Last week, the global internet landscape experienced a wave of instability—services like Cloudflare, Spotify, Discord, Snapchat, Twitch, and many others began to falter en masse. At the heart of the disruption lay Google Cloud’s infrastructure: on June 13, clients across the world were abruptly cut off from their rented cloud resources for nearly three hours. The incident drew significant attention not only for its scale but also for the cascading nature of its impact—originating within Google and rippling outward to dependent services.
Google has now released an official technical postmortem. As with several major outages in recent years, the root cause was not a malicious intrusion or external cyberattack, but rather a flaw in the system’s quota management code. The failure was particularly insidious: it formed a self-reinforcing loop, the effects of which reverberated through multiple layers of infrastructure, including communications and monitoring systems.
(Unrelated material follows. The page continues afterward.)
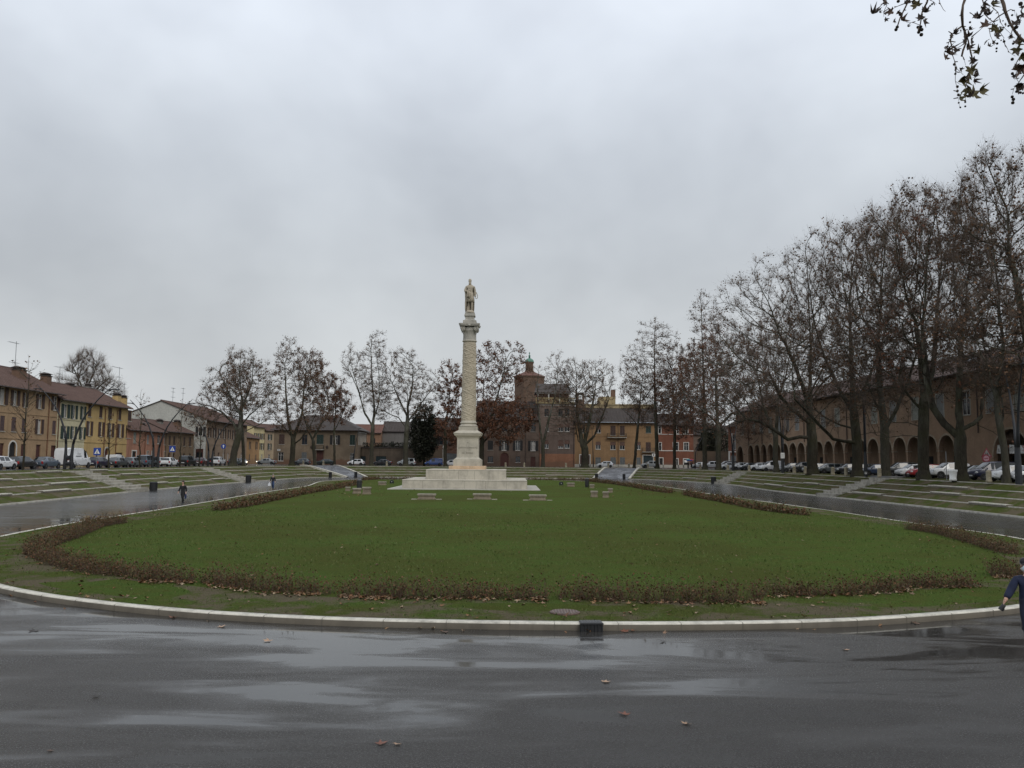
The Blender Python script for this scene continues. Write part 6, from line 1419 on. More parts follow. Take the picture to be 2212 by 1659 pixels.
mb = MB(); mb.prism(pl, 'z', 20.62, 20.76); mb.prism([(x*1.04, y*1.04) for x, y in pl], 'z', 20.762, 20.92); mb.build('abacus', mdk, bell)
mb = MB(); mb.sqlathe([(.84, 20.92), (.84, 21.34), (.74, 21.38), (.62, 21.46), (.56, 21.6), (.56, 21.86), (.60, 21.9), (.68, 21.94), (.68, 22.10), (.62, 22.14), (.62, 22.34)]); mb.build('statue_plinth', MAT['monument_dark'], mon)

def skin(name, chains, mats, parent, sub=2, loc=None):
    """chains: lists of (x, y, z, rx[, ry]); later chains start by naming an index into all points made so far"""
    V = []; E = []; R = []
    for ch in chains:
        prev = None; pts_ = ch
        if isinstance(ch[0], int): prev = ch[0]; pts_ = ch[1:]
        for p in pts_:
            V.append(p[:3]); R.append((p[3], p[4] if len(p) > 4 else p[3]))
            if prev is not None: E.append((prev, len(V) - 1))
            prev = len(V) - 1
    me = bpy.data.meshes.new(name); me.from_pydata(V, E, []); o = bpy.data.objects.new(name, me); COL.objects.link(o)
    m = o.modifiers.new('s', 'SKIN'); m.use_smooth_shade = True; m.branch_smoothing = .4
    for i, r in enumerate(R): me.skin_vertices[0].data[i].radius = r
    me.skin_vertices[0].data[0].use_root = True
    s = o.modifiers.new('d', 'SUBSURF'); s.levels = sub; s.render_levels = sub
    dg = bpy.context.evaluated_depsgraph_get(); me2 = bpy.data.meshes.new_from_object(o.evaluated_get(dg)); me2.name = name
    for mm_ in (mats if isinstance(mats, (list, tuple)) else [mats]): me2.materials.append(mm_)
    o.modifiers.clear(); o.data = me2
    if parent is not None: o.parent = parent
    return o
# statue: bearded man in a long cloak over a knee length tunic, right arm across the chest, lyre at his left side
k = 2.46
st = bpy.data.objects.new('statue', None); COL.objects.link(st)
stm = stone('statue limestone', (.42, .365, .28), .7, scale=1.5)
B = lambda L: [tuple(np.array(p[:3]) * k) + tuple(q * k for q in p[3:]) for p in L]
stf = skin('statue', [B([(0, 0, .92, .155, .12), (.0, -.01, 1.08, .15, .115), (-.01, -.02, 1.25, .18, .125), (-.01, -.01, 1.40, .165, .11), (-.015, -.02, 1.48, .065), (-.02, -.035, 1.56, .07, .075), (-.02, -.04, 1.64, .075, .085), (-.02, -.03, 1.71, .06, .065)]),
      [0] + B([(-.075, .01, .80, .10), (-.07, .02, .48, .07), (-.065, .06, .10, .05), (-.08, -.06, .03, .045)]), [0] + B([(.085, -.02, .80, .10), (.10, -.07, .48, .07), (.09, -.04, .10, .05), (.10, -.17, .03, .045)]),
      [3] + B([(-.20, .0, 1.37, .075), (-.27, -.02, 1.15, .075), (-.20, -.17, 1.10, .065), (-.06, -.21, 1.14, .05), (.02, -.20, 1.16, .035)]), [3] + B([(.19, .02, 1.37, .07), (.245, .03, 1.12, .062), (.26, -.04, .92, .052), (.265, -.07, .82, .042)])], stm, None, 2)
COL.objects.unlink(stf); bpy.data.objects.remove(st); COL.objects.link(stf); stf.parent = mon; stf.location = (0, -.05, 22.40)
def cloth(rows, name, thick=.02):
    m = MB(); vs = [tuple(c * k for c in p) for r in rows for p in r]; n = len(rows[0])
    m.add(vs, [(a*n+b, a*n+b+1, (a+1)*n+b+1, (a+1)*n+b) for a in range(len(rows)-1) for b in range(n-1)]); o = m.build(name, stm, stf, True)
    s = o.modifiers.new('t', 'SOLIDIFY'); s.thickness = thick * k; return o
def ringrow(z, rx, ry, cx, cy, a0, a1, n=28, f=.018, ph=0):
    return [(cx + (rx + f*math.sin(9*t + ph)) * math.cos(t), cy + (ry + f*math.sin(9*t + ph)) * math.sin(t), z) for t in np.linspace(a0, a1, n)]
cloth([ringrow(.56, .215, .18, .0, -.01, 0, 2*PI, 40), ringrow(.75, .20, .165, 0, -.01, 0, 2*PI, 40), ringrow(.92, .17, .135, 0, -.01, 0, 2*PI, 40, .01), ringrow(1.06, .165, .125, 0, -.01, 0, 2*PI, 40, .005)], 'tunic', .012)
cloth([ringrow(.22, .22, .15, -.04, .03, 2.6, 6.1 - 2.2 + 2.4, 40, .02, 1) if False else ringrow(.06, .22, .17, -.02, .04, .2, 3.7, 36, .02, 1), ringrow(.24, .235, .17, -.03, .04, .1, 3.8, 36, .02, 1), ringrow(.55, .24, .18, -.03, .03, .0, 3.9, 36, .02, 1), ringrow(.85, .24, .18, -.03, .02, .3, 4.1, 36, .018, 1), ringrow(1.15, .27, .18, -.02, .01, .2, 3.9, 36, .012), ringrow(1.36, .22, .15, -.01, .0, 0, 3.5, 36, .006), ringrow(1.46, .12, .10, -.01, .0, 0, 3.3, 36, .0)], 'cloak', .018)
cloth([[( -.10 + .02*math.sin(q*2.1) + .13*(q/7) - .05, -.23 - .012*math.sin(q*2.6), z) for q in range(8)] for z in (1.10, .98, .86, .74)], 'drape', .02)
m = MB()
for zc, rad_ in ((1.72, .086), (1.68, .09)): m.sphere((-.02*k, -.01*k, zc*k), rad_*k*.98, 14, 9, (.95, 1.02, .85))
m.sphere((-.02*k, -.09*k, 1.535*k), .055*k, 10, 7, (.95, .8, 1.25)); m.build('hair', stm, stf, True)
m = MB(); m.sphere((-.025*k, -.125*k, 1.625*k), .02*k, 8, 6, (.7, 1, 1.3))
for sx in (-.05, .01): m.sphere((sx*k, -.108*k, 1.655*k), .013*k, 8, 5)
m.build('face', stm, stf, True)
m = MB(); lx, ly, lz = .285, -.07, .78
m.tube([(lx*k, ly*k, (lz+.30)*k), ((lx-.03)*k, ly*k, (lz+.16)*k), ((lx-.02)*k, ly*k, lz*k), ((lx+.03)*k, ly*k, (lz-.05)*k), ((lx+.09)*k, ly*k, lz*k), ((lx+.10)*k, ly*k, (lz+.12)*k), ((lx+.03)*k, ly*k, (lz+.30)*k)], .018*k, 8)
m.tube([((lx-.02)*k, ly*k, (lz+.22)*k), ((lx+.07)*k, ly*k, (lz+.22)*k)], .012*k, 6); m.build('lyre', stm, stf, True)
m = MB(); m.lathe([(.24*k, -.01), (.24*k, .05*k), (.2*k, .09*k), (.16*k, .12*k)], 10); m.tube([(-.12*k, .08*k, .05), (-.1*k, .1*k, .55*k)], [.11*k, .07*k], 8); m.build('rock', stm, stf, False)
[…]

It all began with what seemed like a minor update. On May 29, the Service Control component—a critical module that enforces quota and API policy compliance within Google Cloud—was enhanced with logic to support additional resource controls. This component plays a pivotal role in the platform’s architecture, processing requests via distributed regional instances and ensuring adherence to quotas, authorization, and access policies.
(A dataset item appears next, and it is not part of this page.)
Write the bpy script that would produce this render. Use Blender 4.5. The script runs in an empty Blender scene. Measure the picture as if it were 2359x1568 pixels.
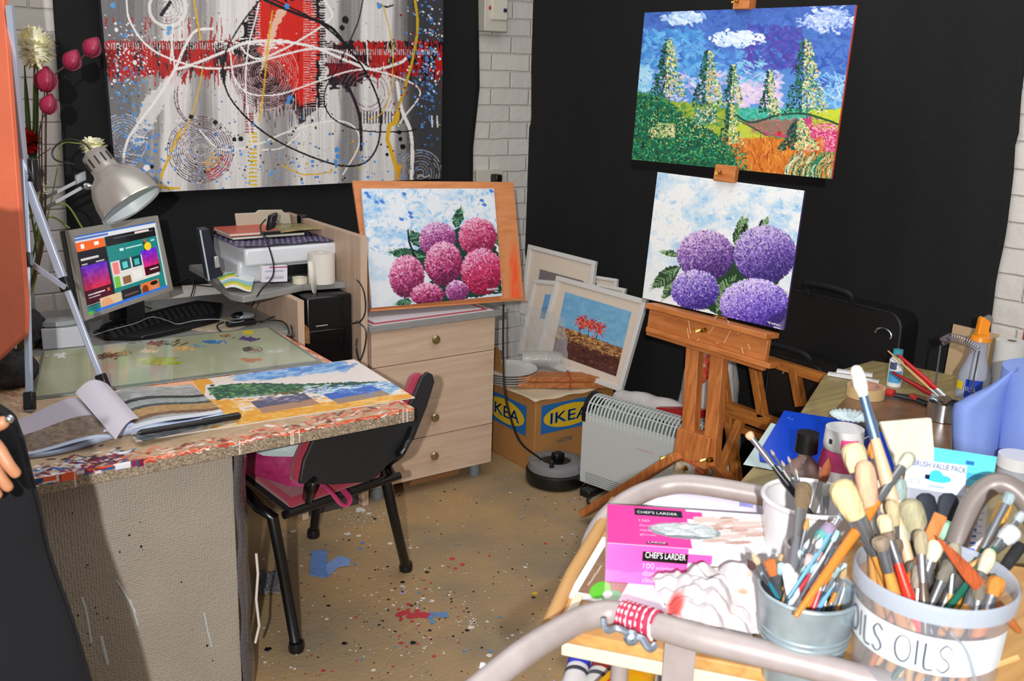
import bpy, math, random
import numpy as np
from mathutils import Vector, Matrix
random.seed(7); rs = np.random.RandomState(11)
SC = bpy.context.scene; COL = SC.collection
# ---------------------------------------------------------------- camera model (frame 2359 x 1568)
FPX = 2300.0; PIT = math.radians(15.0); ROLL = math.radians(1.9); AA = math.radians(54)
A = lambda *v: np.array(v, float)
Fh = A(math.cos(AA), math.sin(AA), 0); Rt = A(math.sin(AA), -math.cos(AA), 0); UP = A(0, 0, 1)
cf = Fh*math.cos(PIT)-UP*math.sin(PIT); cu = UP*math.cos(PIT)+Fh*math.sin(PIT)
cr = Rt*math.cos(ROLL)+cu*math.sin(ROLL); cv = cu*math.cos(ROLL)-Rt*math.sin(ROLL)
CAM = A(0, 0, 1.6)
def ray(x, y): return cf+cr*(x-1179.5)/FPX-cv*(y-784)/FPX
def PZ(x, y, z): d = ray(x, y); return CAM+d*(z-CAM[2])/d[2]
def PY(x, y, v): d = ray(x, y); return CAM+d*v/d[1]
def PX(x, y, v): d = ray(x, y); return CAM+d*v/d[0]
def PD(x, y, t): return CAM+ray(x, y)*t
def PL(x, y, p0, n): d = ray(x, y); return CAM+d*((p0-CAM)@n)/(d@n)
def dep(p): return (p-CAM)@cf
def sc(p): return dep(p)/FPX
def nrm(v): v = np.array(v, float); return v/np.linalg.norm(v)
# ---------------------------------------------------------------- materials
def lin(c):
    c = np.array(c, float)/255.0
    return np.where(c <= .04045, c/12.92, ((c+.055)/1.055)**2.4)
def hexc(h): return tuple(int(h[i:i+2], 16) for i in (0, 2, 4))
MATS = {}
def mat(name, col, rough=.5, metal=0, var=0, vs=20, bump=0, bs=60, alpha=1, trans=0, emit=0, coat=0, stretch=None, sheen=0):
    if name in MATS: return MATS[name]
    if isinstance(col, str): col = hexc(col)
    m = bpy.data.materials.new(name); m.use_nodes = True; nt = m.node_tree; N = nt.nodes; L = nt.links
    b = N['Principled BSDF']; c = lin(col)
    b.inputs['Base Color'].default_value = (*c, 1); b.inputs['Roughness'].default_value = rough
    b.inputs['Metallic'].default_value = metal; b.inputs['Alpha'].default_value = alpha
    b.inputs['Transmission Weight'].default_value = trans; b.inputs['Coat Weight'].default_value = coat
    if sheen: b.inputs['Sheen Weight'].default_value = sheen
    if emit:
        b.inputs['Emission Color'].default_value = (*c, 1); b.inputs['Emission Strength'].default_value = emit
    if var or bump:
        tc = N.new('ShaderNodeTexCoord'); mp = N.new('ShaderNodeMapping')
        L.new(tc.outputs['Object'], mp.inputs['Vector'])
        if stretch: mp.inputs['Scale'].default_value = stretch
        if var:
            n = N.new('ShaderNodeTexNoise'); n.inputs['Scale'].default_value = vs; n.inputs['Detail'].default_value = 5
            L.new(mp.outputs[0], n.inputs['Vector'])
            r = N.new('ShaderNodeValToRGB'); r.color_ramp.elements[0].position = .3; r.color_ramp.elements[1].position = .7
            r.color_ramp.elements[0].color = (*(c*(1-var)), 1); r.color_ramp.elements[1].color = (*np.minimum(c*(1+var*.7), 1), 1)
            L.new(n.outputs['Fac'], r.inputs[0]); L.new(r.outputs[0], b.inputs['Base Color'])
        if bump:
            n2 = N.new('ShaderNodeTexNoise'); n2.inputs['Scale'].default_value = bs; n2.inputs['Detail'].default_value = 3
            L.new(mp.outputs[0], n2.inputs['Vector'])
            bp = N.new('ShaderNodeBump'); bp.inputs['Strength'].default_value = bump; bp.inputs['Distance'].default_value = .01
            L.new(n2.outputs['Fac'], bp.inputs['Height']); L.new(bp.outputs[0], b.inputs['Normal'])
    MATS[name] = m; return m
def wood(name, c1, c2=None, scale=6, rough=.45, axis='X'):
    if name in MATS: return MATS[name]
    c1 = hexc(c1); c2 = hexc(c2) if c2 else tuple(int(v*.8) for v in c1)
    m = bpy.data.materials.new(name); m.use_nodes = True; nt = m.node_tree; N = nt.nodes; L = nt.links
    b = N['Principled BSDF']; b.inputs['Roughness'].default_value = rough
    tc = N.new('ShaderNodeTexCoord'); mp = N.new('ShaderNodeMapping')
    s = {'X': (1, 14, 14), 'Y': (14, 1, 14), 'Z': (14, 14, 1)}[axis]; mp.inputs['Scale'].default_value = s
    L.new(tc.outputs['Object'], mp.inputs[0])
    n = N.new('ShaderNodeTexNoise'); n.inputs['Scale'].default_value = scale; n.inputs['Detail'].default_value = 6
    n.inputs['Distortion'].default_value = .6
    L.new(mp.outputs[0], n.inputs['Vector'])
    r = N.new('ShaderNodeValToRGB'); r.color_ramp.elements[0].position = .35; r.color_ramp.elements[1].position = .62
    r.color_ramp.elements[0].color = (*lin(c2), 1); r.color_ramp.elements[1].color = (*lin(c1), 1)
    L.new(n.outputs[0], r.inputs[0]); L.new(r.outputs[0], b.inputs['Base Color'])
    MATS[name] = m; return m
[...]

The update followed Google’s standard staged rollout across regions, and at first glance, all appeared to function smoothly. However, there was a subtle caveat: the altered code would only activate under very specific conditions—namely, the introduction of a new policy containing a particular data structure. During testing, such a policy had not been deployed. As a result, the flawed segment remained dormant—hidden in plain sight—awaiting a trigger.
That trigger came on June 12, when a policy was updated with fields containing empty values. This activated the previously untouched execution path. The new code attempted to access non-existent data, resulting in a null pointer error. The Service Control binary crashed instantly and entered a reboot loop. The issue replicated simultaneously across all regions, as each read the same policies and executed the same chain of operations.
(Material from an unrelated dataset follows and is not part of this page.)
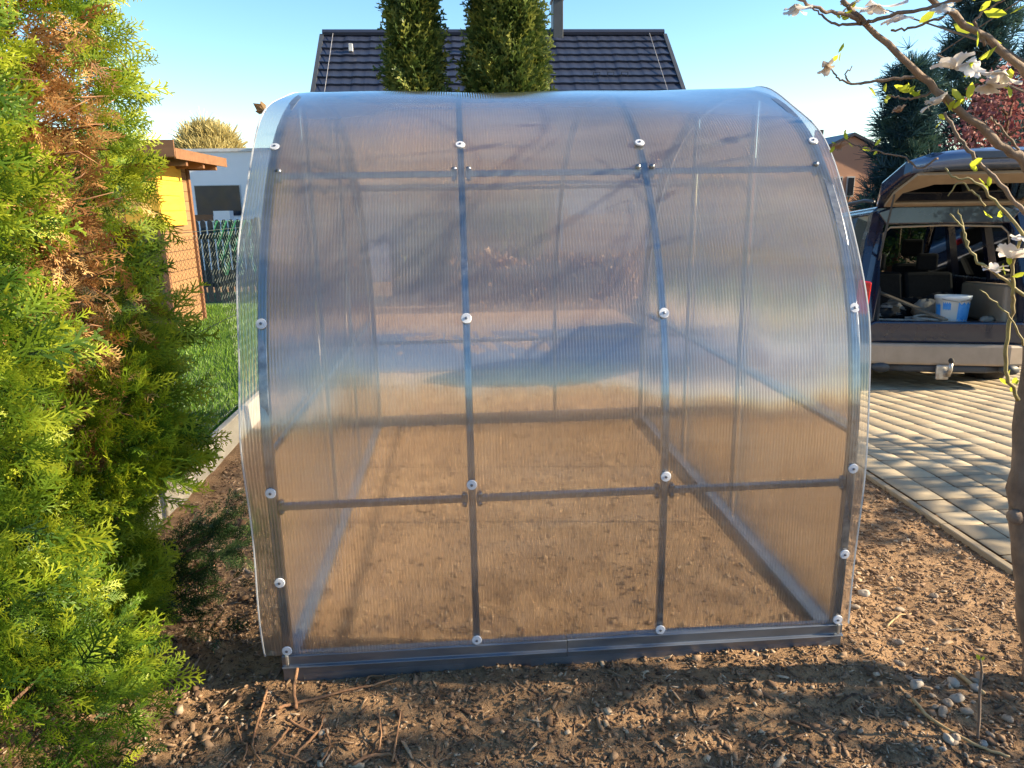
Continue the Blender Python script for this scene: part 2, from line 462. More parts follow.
def spray_template(seed, sides=5, sub=2, width=0.05):
    r = random.Random(seed)
    V, F = [], []
    def strip(p, ang, ln, w0, w1, bend):
        d = np.array([math.cos(ang), math.sin(ang), 0]); q = np.array([-d[1], d[0], 0])
        p = np.array(p, float); e = p + d * ln + np.array([0, 0, bend])
        k = len(V)
        V.extend([p + q * w0 / 2, p - q * w0 / 2, e - q * w1 / 2, e + q * w1 / 2])
        F.append((k, k + 1, k + 2, k + 3))
        return e
    a = 0.0
    p = np.zeros(3)
    nodes = []
    for i in range(3):
        q = strip(p, a, 0.36, width * 0.8, width * 0.7, -0.03 * i)
        nodes.append((p, q, a)); p = q; a += r.uniform(-0.12, 0.12)
    for i in range(sides):
        t = 0.12 + 0.78 * i / (sides - 1)
        seg = min(int(t * 3), 2); pp, qq, aa = nodes[seg]
        base = pp + (qq - pp) * (t * 3 - seg)
        for sgn in (1, -1):
            ln = (0.52 * (1 - 0.62 * t)) * r.uniform(0.8, 1.15)
            an = aa + sgn * r.uniform(0.6, 0.85)
            strip(base, an, ln, width, width * 0.55, r.uniform(-0.12, 0.05))
            for j in range(sub):
                tt = (j + 0.6) / (sub + 0.3)
                b2 = base + np.array([math.cos(an), math.sin(an), 0]) * ln * tt
                strip(b2, an + (1 if j % 2 else -1) * 0.7, ln * 0.42, width * 0.8, width * 0.4, r.uniform(-0.06, 0.04))
    return np.array(V), np.array(F)
SPRAY = [spray_template(1), spray_template(2, 6, 2, 0.045), spray_template(3, 4, 2, 0.06), spray_template(4, 7, 1, 0.042), spray_template(8, 5, 3, 0.042), spray_template(9, 4, 1, 0.055), spray_template(10, 6, 3, 0.04)]
SPRAY_SMALL = [spray_template(s_, 3, 1, 0.09) for s_ in (5, 6, 7)]
LEAF = [(np.array([[0, 0, 0], [0.5, 0.28, 0.05], [1, 0, -0.05], [0.5, -0.28, 0.05]]), np.array([[0, 1, 2, 3]]))]
def needle_template(seed, n=16):
    r = np.random.default_rng(seed); V = []; F = []
    for i in range(n):
        d = np.array([r.uniform(0.25, 1), *(r.normal(0, 0.5, 2))]); d /= np.linalg.norm(d)
        q = np.cross(d, r.normal(size=3)); q /= np.linalg.norm(q)
        k = len(V)
        V += [q * 0.035, -q * 0.035, d - q * 0.012, d + q * 0.012]; F.append((k, k + 1, k + 2, k + 3))
    return np.array(V), np.array(F)
NEEDLE = [needle_template(s_) for s_ in (1, 2, 3)]

def unit(n):
    v = rng.normal(size=(n, 3))
    return v / np.linalg.norm(v, axis=1, keepdims=True)
def lumpy(az, z, seed, amp=1.0):
    r = np.random.default_rng(seed)
    out = np.zeros_like(az)
    for _ in range(7):
        out += np.sin(az * r.integers(1, 7) + z * r.uniform(1.5, 9) + r.uniform(0, 6.28)) * r.uniform(0.2, 0.5)
    return out * amp / 1.6

# ------------------------------------------------------------------ ground
def drop(x, y):
    """the driveway falls gently away from the house"""
    sx = np.clip((x - 3.1) / 0.5, 0, 1); sx = sx * sx * (3 - 2 * sx)
    t = np.clip(y - 1.6, 0, 5.0)
    return -0.103 * sx * (t * t / (t + 0.6))
def fbm(x, y, sc, seed, octv=4):
    r = np.random.default_rng(seed); out = 0; a = 1
    for _ in range(octv):
        for __ in range(3):
            th = r.uniform(0, 6.28); k = sc * r.uniform(0.7, 1.4)
            out = out + a * np.sin((x * math.cos(th) + y * math.sin(th)) * k + r.uniform(0, 6.28) + 0.8 * np.sin((x * math.sin(th) - y * math.cos(th)) * k * 0.7 + r.uniform(0, 6)))
        a *= 0.55; sc *= 2.1
    return out / 5
def soil_h(x, y):
    inside = np.clip(1 - np.maximum(np.abs(x - 1) - 0.95, np.abs(y - 1.47) - 1.42) / 0.12, 0, 1)
    near = np.exp(-((np.clip(np.abs(x - 1) - 5, 0, 99)) / 3) ** 2) * np.exp(-(np.clip(np.abs(y - 1) - 4, 0, 99) / 3) ** 2)
    h = 0.022 * fbm(x, y, 2.5, 3, 3) + 0.014 * fbm(x, y, 17, 5, 3)
    pv = np.clip((x - 2.95) / 0.2, 0, 1)
    h = h * (1 - 0.75 * inside) * near * (1 - pv) - 0.02 * pv
    q = np.maximum(np.maximum(-0.05 - x, x - 2.1), np.maximum(-0.16 - y, y - 3.2))
    h = h + 0.042 * np.clip(1 - q / 0.4, 0, 1) ** 2 * (q < 0.4) * (q > 0) + 0.042 * (q <= 0)
    return h + drop(x, y)
def axis(parts):
    out = []
    for a, b, st in parts:
        out += list(np.arange(a, b, st))
    return np.array(out + [parts[-1][1]])
gx = axis([(-400, -60, 60), (-60, -12, 6), (-12, -2.5, 0.8), (-2.5, -1.2, 0.1), (-1.2, 3.4, 0.022), (3.4, 6, 0.2), (6, 14, 0.8), (14, 62, 6), (62, 400, 60)])
gy = axis([(-60, -12, 12), (-12, -2, 1), (-2, -0.8, 0.1), (-0.8, 0.4, 0.02), (0.4, 3.2, 0.05), (3.2, 8, 0.25), (8, 20, 1), (20, 80, 8), (80, 600, 80)])
X, Y = np.meshgrid(gx, gy)
Z = soil_h(X, Y)
V = np.stack([X, Y, Z], -1).reshape(-1, 3)
nx, ny = len(gx), len(gy)
I = np.arange(nx * ny).reshape(ny, nx)
F = np.stack([I[:-1, :-1], I[:-1, 1:], I[1:, 1:], I[1:, :-1]], -1).reshape(-1, 4)
tag(np_mesh('ground', V, F, M['soil'], smooth=True), kind='structure')

# raised lawn left of the kerb
lx = axis([(-14, -3, 0.5), (-3, -1.09, 0.09)]); ly = axis([(-3, 1, 0.3), (1, 5, 0.12), (5, 12, 0.4)])
X, Y = np.meshgrid(lx, ly); Z = 0.12 + 0.015 * fbm(X, Y, 3, 9, 3)
nx, ny = len(lx), len(ly); I = np.arange(nx * ny).reshape(ny, nx)
F = np.stack([I[:-1, :-1], I[:-1, 1:], I[1:, 1:], I[1:, :-1]], -1).reshape(-1, 4)
tag(np_mesh('lawn', np.stack([X, Y, Z], -1).reshape(-1, 3), F, M['lawn'], smooth=True), kind='structure')
n = 42000
px = -1.12 - rng.random(n) ** 1.3 * 2.6; py = 1.4 + rng.random(n) * 8.4
pos = np.stack([px, py, 0.115 + 0.015 * fbm(px, py, 3, 9, 3)], -1)
d = np.stack([rng.normal(0, .4, n), rng.normal(0, .4, n), np.ones(n)], -1)
BLADE = [(np.array([[0, -0.06, 0], [0, 0.06, 0], [0.6, 0.045, 0.06], [0.6, -0.045, 0.06], [1, 0, 0.2], [1, 0.005, 0.2]]), np.array([[0, 1, 2, 3], [3, 2, 5, 4]]))]
v_, f_, t_ = scatter(BLADE, pos, d, unit(n), rng.uniform(0.04, 0.085, n), np.clip(0.5 + 0.25 * fbm(px, py, 4, 2) + rng.normal(0, .2, n), 0, 1))
tag(np_mesh('lawn_grass', v_, f_, M['grass'], tone=t_), 'green lawn grass beyond the concrete kerb', 'grass', kind='stuff')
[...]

Google confirmed that the new code was not safeguarded by a feature flag—a mechanism designed to disable untested behavior quickly before widespread rollout. Had such a flag been implemented, engineers could have identified and quarantined the problem instantaneously. But in this case, no such safety mechanism existed. Moreover, the absence of proper error handling rendered the failure irrecoverable without manual intervention.
Google’s Site Reliability Engineering (SRE) team responded swiftly: the incident was detected within two minutes, the root cause identified within ten, and recovery efforts began just forty minutes later. However, the complexity only grew from there. In major regions like us-central1, restarting Service Control overwhelmed the surrounding infrastructure. A mechanism built for orderly, routine operation buckled under the avalanche of simultaneous retries—a “herd effect” where identical processes flood shared dependencies all at once.
Because Service Control is a distributed system, the overload in major zones propagated downstream, complicating the recovery effort. In some regions, restoration took nearly three hours. Simultaneously, Google products dependent on Service Control—Gmail, Drive, Meet, Calendar, Voice—began to falter one by one. Meanwhile, Cloudflare customers, whose Workers KV relies on Google Cloud, experienced up to a 90% request failure rate.
Though most systems were back online by the evening of June 13, the aftermath continues to unfold. Google has pledged not only to prevent recurrence but to implement structural reforms in how infrastructure code is developed and deployed. Notably, the company aims to enhance both automated and manual communication with customers—ensuring that news of critical failures reaches them faster and with greater clarity.
One key takeaway: the notification and monitoring infrastructure must be decoupled from the rest of the cloud platform to ensure its operability, even during catastrophic outages.